Where Olive Meets Periwinkle

Waders on a Sandbar (2026)
The unlimited ways that bodies of water can appear has been an attraction for me with these coastal paintings. Previously I had not spent a lot of time reducing something like a view of the ocean to its basic form, so this has been a good personal exercise in detaching context from a familiar environment and simply seeing the light, hues, and shapes as they are. In doing that I’ve finally started recognizing the really interesting and unexpected color combinations that appear when water, sunlight, reflection, shadow, and subsurface elements collide.

There is a particular cast to Gulf water west of Mobile Bay. It’s not altogether unique, but familiar in the northwestern Gulf Coast and different from the celebrated pthalo of the panhandle. Watching my kids out on a submerged sandbar on a sunny day, I started looking at the shallow span in between that was free of breakers but full of motion. Two absolutely distinct colors were on display - the bright periwinkle of the reflected surface and olive wavelets revealing the mixed hues of the water and sand. Seeing such different colors alternating side by side is interesting. The combination clashes happily in bright sunlight and does a lot to give the impression of movement when you paint it.
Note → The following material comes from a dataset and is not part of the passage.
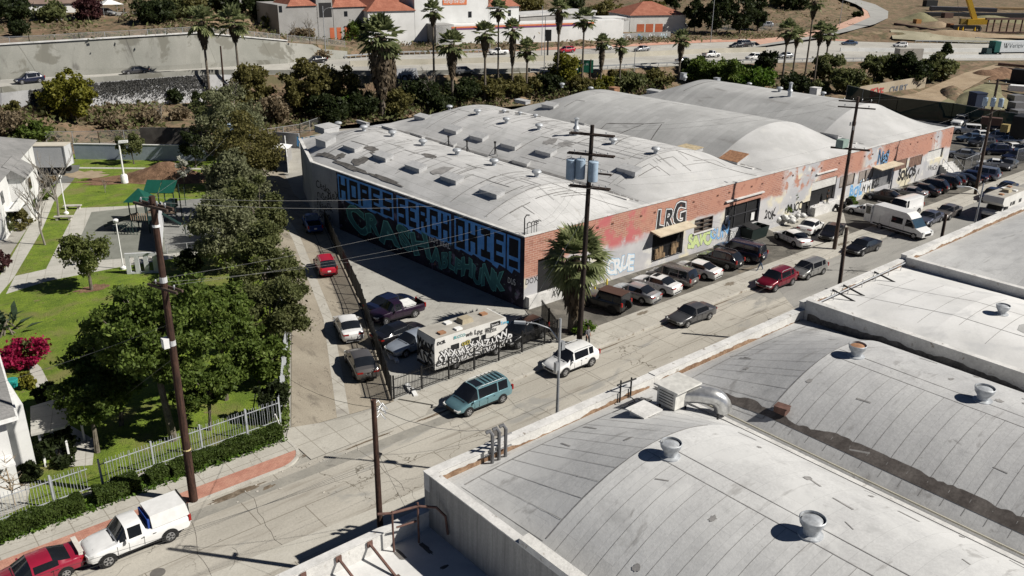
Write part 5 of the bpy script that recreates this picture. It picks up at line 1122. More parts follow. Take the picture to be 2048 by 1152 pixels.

The paint color for the olive will vary depending on water depth, time of day, and what beach you’re standing on. I’ve gotten a pretty serviceable Mississippi Sound olive with a base of burnt umber, yellow ochre, and Prussian blue, maybe a cadmium yellow boost if it’s sunny. For a convincing periwinkle I’ve been mostly happy mixing a sky blue from Prussian blue and white, then adding alizarin crimson to taste and then black or raw umber to muddy it up. I was finding that starting with pink pushes the mix too much toward purple and away from how the natural color looks. I don’t know why it should matter but for some reason starting out with the light blue helps me avoid that.

Olive and periwinkle. You won’t see this combination too much between Pensacola and Apalachicola, and you probably wouldn’t pick it for your living room, but it conveys a distinct Gulf Coast vibe all the same.